11. Apparatus according to claim 10, wherein the temperature of the liquid for cooling said initial and final condensate separators and condensers is close to 0° C.

12. Apparatus according to claim 11, wherein said condenser and said final separator are insulated to minimize heat exchange with the outside environment and to avoid re-evaporation of the condensate at low pressure.

13. Vacuum drier for industrial hides, comprising a series of work beds, in which each bed comprises a heating surface, on which the hides to be dried are placed to cause the evaporation of their residual moisture, and a hermetic cover, wherein each bed is connected to a vacuum apparatus according to claim 1, in such an arrangement as to reduce at least one of the time and the temperature for the evaporation of the residual moisture of the hides.

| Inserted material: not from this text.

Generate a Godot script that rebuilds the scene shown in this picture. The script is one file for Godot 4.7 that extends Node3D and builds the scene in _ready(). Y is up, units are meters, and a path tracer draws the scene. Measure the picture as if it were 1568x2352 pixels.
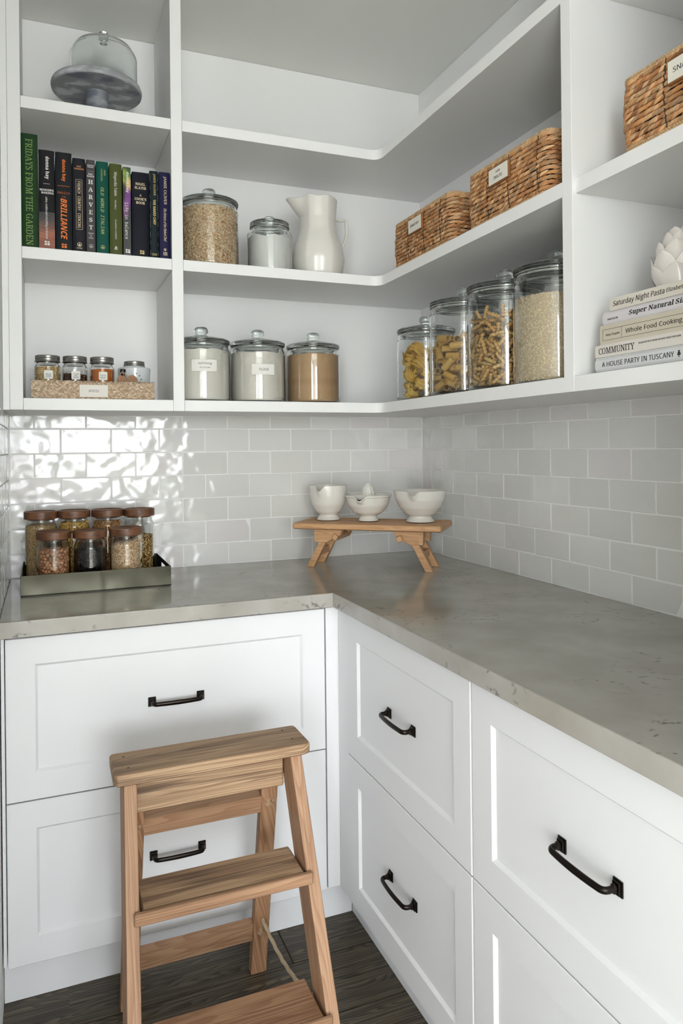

14. A vacuum apparatus for multiple-bed industrial hide driers, wherein each bed has a heating surface on which the hides to be dried are placed and a cover that provides a hermetic seal, said apparatus comprising a circuit with an open end, along which are arranged in series:

at least one vapor manifold associated with each bed to collect vapors released by the hides;

a condenser inserted in each manifold;

at least one main vacuum pump, said main vacuum pump being suitable to gradually reduce absolute pressure in the circuit to a first value corresponding to a first vapor equilibrium temperature, said apparatus further comprising:

a first and a second condensate separator arranged at an output of said condenser;

a secondary aspiration device arranged upstream of said main vacuum pump and downstream of said first and second condensate separators to operate almost exclusively on dry air, said secondary aspiration device being suitable to continuously operate in series with said vacuum pump when said first value of the absolute pressure is reached so as to further reduce the pressure of the circuit to a second value lower than said first value with a result of at least one of (a) instantly increasing evaporation and (b) reducing the vapor equilibrium temperature to a value which is lower than said first vapor equilibrium temperature.